I mean you're doing that right now. You seem to believe we can't have infinite growth. Okay...and? Do you have anything more to add other then a mathematical reductio ad absurdum talking about 1000 year timespans? What tangible actions and economic model do you believe this should inform in the next 5 to 10 years, which you as a citizen of a democracy have some role in choosing and advocating for?
Linking to a half-dozen separate arguments, and presenting no original conclusion or summarizing thought on what you took from those works isn't an argument. In fact it's very much not an argument - it's you presuming that I haven't read those, because otherwise how could I disagree?
My question was quite specific: what do you think we should do in the next 5 to 10 years? Apparently you've read widely on this topic! So widely that when asked this question, the only thing you did was throw book titles and author names around and talk about how great they are. Rather then anything about what they say.
I mean presumably all these distinguished luminaries drew some actionable conclusions right?

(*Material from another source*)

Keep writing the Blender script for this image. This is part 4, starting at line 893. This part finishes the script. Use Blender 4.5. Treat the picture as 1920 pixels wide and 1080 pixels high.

Because you are calling for actionable things to happen - such as?
I gave multiple specific authors who have proposed plans. Yes, it's a number of titles; I assure you that's only the thinnest scraping of the broader literature. Or to put it plainly: there are many people who've had "answers they want to elaborate on" ... and you're now complaining that there are too many of them?
Tough to please.
I've asked you now three times who it is you're claiming has no answers.
I'm not exactly still waiting. But if you'd care to provide a response to that question I'd appreciate it.
I'm not asking for a thesis. Just a listing of who or what references you're pointing at.
Seems to be a considerable challenge for you to do so, just sayin'.
I could point to any number of examples refuting this, but really prefer you lay your cards on the table first.